Tom Lisboa

I went to a symposium at Goldsmiths on 29/02/2020 after photography walk in Deptford. Tom Lisboa was one of the artists talkings there. He talked of photography as a starting point for his practice but then using and manipulating it to make works that play with the limitations of photography. A lot of the work involves urban intervention where the photograph is site-specific and intervenes with the ‘natural’ urban landscape. I found this work very interesting but what interested me more was when he started discussing other work which at first glance appears more conventionally photographic.

The first of these projects by Lisboa is called The Commuting (2018) and when looking for the first time the series appeared like conventional photographic prints on paper, albeit the print filling the shape of a circle on the paper. Then, gazing more closely I noticed small aberrations in the form of much smaller circles, what Lisboa would term ‘technical displacements’. This is one of the terms Lisboa stated fits his criteria for his projects. The circles, Lisboa explained, were holes punched from the topmost layer to reveal (up to 6) layers beneath which were in someway different to the other layers. The locations of the layers were on the same London Underground tubes but at different times so people had changed their sitting position or been replaced by other people. This reflected the ephemerality of the tubes in London, something most people wouldn’t notice, let alone make a photographic project out of. Perhaps Lisboa was more susceptible to noticing this either because of his artistic eye, or having recently moved to London or a combination of these factors.

The thing that struck me most about this project in relation to my body of work was that it was a form of repeat photography but presented differently. Not everything lined up perfectly within the layers (discounting the ephemeral people) but The Commuting (2018) is nevertheless immersive. This got me thinking how I could present my repeat photography; whether there is another, more imaginative way than a diptych side by side.

The last project Lisboa discussed is named Street Topographies (2019). This again involves repeat photography and the initial process sounded very similar to mine. Lisboa described standing with his camera (presumably on a tripod) for half an hour to an hour taking many shots from the same location and framing. The people would change but the location remained the same. What Lisboa’s vision was after he had shot the photographs was quite different to mine even though it incorporated repeat photography. He had a vision for ‘sculpting time’ and wanted to create something cinematic and which had multiple ways of viewing or interacting with the ‘final’ object. He used a connection in Brazil who helped to make acetate layers of the repeat photographs which were then framed in a special box frame with both sides of the frame to look into. I must admit I didn’t understand how it worked but when looking at the box frame from different angles, different people appeared more salient in the same location. This had the effect of compressing time and by looking at and playing with the box, I found it was possible to interact with it for some time.

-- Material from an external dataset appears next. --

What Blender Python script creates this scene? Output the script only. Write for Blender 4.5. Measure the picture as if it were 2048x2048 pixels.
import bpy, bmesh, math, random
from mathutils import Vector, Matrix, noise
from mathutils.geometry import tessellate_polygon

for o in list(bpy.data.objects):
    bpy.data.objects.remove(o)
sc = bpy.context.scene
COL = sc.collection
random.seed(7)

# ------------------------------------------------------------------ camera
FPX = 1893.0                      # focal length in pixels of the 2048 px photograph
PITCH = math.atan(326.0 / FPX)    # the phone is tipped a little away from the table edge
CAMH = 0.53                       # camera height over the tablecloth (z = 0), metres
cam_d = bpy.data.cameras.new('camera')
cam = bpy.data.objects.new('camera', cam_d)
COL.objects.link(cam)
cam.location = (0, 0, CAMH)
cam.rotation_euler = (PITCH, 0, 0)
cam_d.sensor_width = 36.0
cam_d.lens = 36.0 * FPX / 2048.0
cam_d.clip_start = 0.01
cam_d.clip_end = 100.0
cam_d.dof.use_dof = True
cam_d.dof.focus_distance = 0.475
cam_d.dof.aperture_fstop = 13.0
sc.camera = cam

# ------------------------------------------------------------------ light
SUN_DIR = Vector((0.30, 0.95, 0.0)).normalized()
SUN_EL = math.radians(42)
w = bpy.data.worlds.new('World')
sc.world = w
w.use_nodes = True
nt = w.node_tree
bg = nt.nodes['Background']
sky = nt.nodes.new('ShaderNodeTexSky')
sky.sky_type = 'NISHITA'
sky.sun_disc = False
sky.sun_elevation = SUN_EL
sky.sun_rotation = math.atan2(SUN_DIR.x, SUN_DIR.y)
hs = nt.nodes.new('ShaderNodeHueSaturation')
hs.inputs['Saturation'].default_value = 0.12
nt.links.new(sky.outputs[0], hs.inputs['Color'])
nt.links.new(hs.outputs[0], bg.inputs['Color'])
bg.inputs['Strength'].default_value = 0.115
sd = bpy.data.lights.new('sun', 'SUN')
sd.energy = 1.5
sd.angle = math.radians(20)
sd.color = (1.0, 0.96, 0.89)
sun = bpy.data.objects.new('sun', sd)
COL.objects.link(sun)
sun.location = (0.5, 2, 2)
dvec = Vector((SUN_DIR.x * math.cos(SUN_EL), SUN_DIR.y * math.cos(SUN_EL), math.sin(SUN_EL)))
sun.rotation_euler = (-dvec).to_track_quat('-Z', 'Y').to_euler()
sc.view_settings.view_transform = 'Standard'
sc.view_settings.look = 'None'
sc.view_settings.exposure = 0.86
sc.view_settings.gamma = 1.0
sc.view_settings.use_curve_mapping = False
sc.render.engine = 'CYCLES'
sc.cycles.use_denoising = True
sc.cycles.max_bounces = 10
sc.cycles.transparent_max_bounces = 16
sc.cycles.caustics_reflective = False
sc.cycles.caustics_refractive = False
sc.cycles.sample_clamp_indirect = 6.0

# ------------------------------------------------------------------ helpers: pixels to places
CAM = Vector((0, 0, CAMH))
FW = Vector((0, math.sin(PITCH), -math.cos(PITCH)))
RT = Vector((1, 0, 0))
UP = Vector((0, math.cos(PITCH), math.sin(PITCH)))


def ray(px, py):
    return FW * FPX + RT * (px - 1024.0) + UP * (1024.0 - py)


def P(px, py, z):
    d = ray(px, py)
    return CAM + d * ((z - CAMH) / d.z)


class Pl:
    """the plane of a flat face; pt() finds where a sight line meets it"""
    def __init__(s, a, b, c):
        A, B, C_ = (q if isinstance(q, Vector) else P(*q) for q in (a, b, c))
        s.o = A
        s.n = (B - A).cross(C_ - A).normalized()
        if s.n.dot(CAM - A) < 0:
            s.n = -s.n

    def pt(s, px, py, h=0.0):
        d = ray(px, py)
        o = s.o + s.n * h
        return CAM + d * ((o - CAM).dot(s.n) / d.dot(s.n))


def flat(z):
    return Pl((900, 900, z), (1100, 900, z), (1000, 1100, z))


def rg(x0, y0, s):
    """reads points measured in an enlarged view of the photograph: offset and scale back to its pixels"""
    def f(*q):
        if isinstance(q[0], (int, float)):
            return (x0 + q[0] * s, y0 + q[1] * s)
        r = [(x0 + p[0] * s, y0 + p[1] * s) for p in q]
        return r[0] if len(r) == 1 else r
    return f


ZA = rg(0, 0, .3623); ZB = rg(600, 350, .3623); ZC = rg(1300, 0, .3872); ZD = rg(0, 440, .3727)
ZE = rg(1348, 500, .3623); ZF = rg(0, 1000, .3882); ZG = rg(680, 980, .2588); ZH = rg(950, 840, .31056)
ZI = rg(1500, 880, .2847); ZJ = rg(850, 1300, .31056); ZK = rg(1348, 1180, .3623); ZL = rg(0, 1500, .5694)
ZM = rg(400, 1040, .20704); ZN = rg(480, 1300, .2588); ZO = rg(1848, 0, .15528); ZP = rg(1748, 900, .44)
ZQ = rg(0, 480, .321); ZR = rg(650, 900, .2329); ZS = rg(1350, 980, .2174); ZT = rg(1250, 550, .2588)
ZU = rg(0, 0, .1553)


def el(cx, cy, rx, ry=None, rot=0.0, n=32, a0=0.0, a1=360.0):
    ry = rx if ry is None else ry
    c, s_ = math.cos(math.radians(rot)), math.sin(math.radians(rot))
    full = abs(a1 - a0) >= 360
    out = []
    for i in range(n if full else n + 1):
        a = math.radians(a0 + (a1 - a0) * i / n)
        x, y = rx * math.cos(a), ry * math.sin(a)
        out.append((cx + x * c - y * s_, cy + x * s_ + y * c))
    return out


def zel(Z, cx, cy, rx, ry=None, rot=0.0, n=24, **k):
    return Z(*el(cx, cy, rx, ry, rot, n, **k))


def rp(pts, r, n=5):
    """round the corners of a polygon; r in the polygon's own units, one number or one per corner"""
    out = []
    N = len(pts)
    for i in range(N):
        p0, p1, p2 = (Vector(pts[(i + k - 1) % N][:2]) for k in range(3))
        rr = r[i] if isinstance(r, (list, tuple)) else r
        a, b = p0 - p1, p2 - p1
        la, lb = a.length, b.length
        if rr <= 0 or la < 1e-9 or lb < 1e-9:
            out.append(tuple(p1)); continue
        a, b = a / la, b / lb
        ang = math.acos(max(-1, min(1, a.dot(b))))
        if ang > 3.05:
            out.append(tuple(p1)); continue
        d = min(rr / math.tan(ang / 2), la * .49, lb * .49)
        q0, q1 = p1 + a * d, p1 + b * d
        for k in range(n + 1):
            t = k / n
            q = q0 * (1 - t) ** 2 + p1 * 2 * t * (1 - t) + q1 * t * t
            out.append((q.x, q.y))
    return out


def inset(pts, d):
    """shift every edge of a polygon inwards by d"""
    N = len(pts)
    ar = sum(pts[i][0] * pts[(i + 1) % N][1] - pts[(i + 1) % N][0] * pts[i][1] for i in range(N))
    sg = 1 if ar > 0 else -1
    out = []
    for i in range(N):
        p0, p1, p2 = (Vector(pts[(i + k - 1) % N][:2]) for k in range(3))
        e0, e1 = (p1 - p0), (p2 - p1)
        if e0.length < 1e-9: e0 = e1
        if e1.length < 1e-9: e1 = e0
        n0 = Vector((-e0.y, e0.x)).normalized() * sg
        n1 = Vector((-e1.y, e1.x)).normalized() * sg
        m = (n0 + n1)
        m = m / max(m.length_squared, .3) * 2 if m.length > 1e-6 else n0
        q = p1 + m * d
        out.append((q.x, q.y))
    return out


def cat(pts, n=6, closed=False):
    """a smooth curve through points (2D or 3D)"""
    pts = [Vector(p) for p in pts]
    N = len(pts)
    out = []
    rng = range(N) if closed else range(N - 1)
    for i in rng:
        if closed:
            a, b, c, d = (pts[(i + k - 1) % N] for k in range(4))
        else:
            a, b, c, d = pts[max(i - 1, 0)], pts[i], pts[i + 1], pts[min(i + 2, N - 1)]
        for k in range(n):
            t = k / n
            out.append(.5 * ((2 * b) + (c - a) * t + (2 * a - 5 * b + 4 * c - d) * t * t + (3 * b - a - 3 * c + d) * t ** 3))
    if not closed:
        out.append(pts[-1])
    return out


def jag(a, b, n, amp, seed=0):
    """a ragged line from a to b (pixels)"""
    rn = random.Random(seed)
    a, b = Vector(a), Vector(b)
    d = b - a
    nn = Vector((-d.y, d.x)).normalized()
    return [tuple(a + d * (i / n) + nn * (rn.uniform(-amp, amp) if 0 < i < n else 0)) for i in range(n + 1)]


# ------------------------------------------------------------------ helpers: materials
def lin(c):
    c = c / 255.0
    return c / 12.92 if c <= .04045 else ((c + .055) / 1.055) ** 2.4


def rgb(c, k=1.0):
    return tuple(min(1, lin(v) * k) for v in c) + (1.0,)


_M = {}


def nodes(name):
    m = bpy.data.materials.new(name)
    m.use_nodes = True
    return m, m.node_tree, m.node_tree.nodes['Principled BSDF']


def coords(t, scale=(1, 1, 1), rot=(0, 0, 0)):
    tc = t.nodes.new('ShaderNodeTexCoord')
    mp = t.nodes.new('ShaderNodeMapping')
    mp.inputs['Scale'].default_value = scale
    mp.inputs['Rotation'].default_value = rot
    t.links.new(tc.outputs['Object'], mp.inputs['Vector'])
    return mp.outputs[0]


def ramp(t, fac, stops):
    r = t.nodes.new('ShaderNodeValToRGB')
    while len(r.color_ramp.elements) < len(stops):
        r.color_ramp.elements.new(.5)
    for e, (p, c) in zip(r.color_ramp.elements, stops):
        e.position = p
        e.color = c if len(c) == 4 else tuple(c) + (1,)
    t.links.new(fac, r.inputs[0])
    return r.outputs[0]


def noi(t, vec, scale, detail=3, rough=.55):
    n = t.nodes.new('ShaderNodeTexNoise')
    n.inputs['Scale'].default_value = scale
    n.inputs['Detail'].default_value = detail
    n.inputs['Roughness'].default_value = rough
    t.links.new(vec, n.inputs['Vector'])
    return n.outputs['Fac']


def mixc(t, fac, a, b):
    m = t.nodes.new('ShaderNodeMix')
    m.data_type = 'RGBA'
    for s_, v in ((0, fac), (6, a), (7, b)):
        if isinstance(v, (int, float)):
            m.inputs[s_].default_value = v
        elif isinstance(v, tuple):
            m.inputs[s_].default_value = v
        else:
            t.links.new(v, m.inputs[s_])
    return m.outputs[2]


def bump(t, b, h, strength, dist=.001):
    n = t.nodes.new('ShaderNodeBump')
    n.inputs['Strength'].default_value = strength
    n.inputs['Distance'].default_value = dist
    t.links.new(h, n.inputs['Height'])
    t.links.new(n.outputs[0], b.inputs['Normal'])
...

I also appreciated the tangibility of the object, at a time where people don’t tend to print let alone frame photographs. For me it had the effect of creating multiple narratives within the same time frame.

Someone else in the symposium insightfully asked how Lisboa had decided on which people to include in the frame. He answered that it was mostly what interested him in the different people but also said it had been difficult to choose who to include. Lisboa disclosed he had sometimes created multiple versions of the same location just to see which version worked best. I thought this was really interesting because it made me think there might be more than one dimension at a single time in these locations, even if these dimensions were only created through art.

I have shot a lot of images for the composites in my body of work project and so I myself could create varieties of composite (I have indeed experimented this with Assignment 3). I didn’t think to use the variations in composites to play with dimensionality though and this could be a way of communicating something more to the viewer. At the moment my project presents changes in time to place. This is in a linear fashion through the use of repeat photography in diptychs. By exploring the idea of there being multiple possible timelines within a single moment, new narratives could be available to explore.


Lisboa, T. (s.d.) Tom Lisboa. At: (Accessed 01/03/2020).

Lisboa, T. (2018) The Commuting. At: (Accessed 01/03/2020).

Lisboa, T. (2019) Street Topographies. At:  (Accessed 01/03/2020).

Lisboa, T. (2020) Horizons Symposium. Goldsmiths, University of London. 29/02/2020.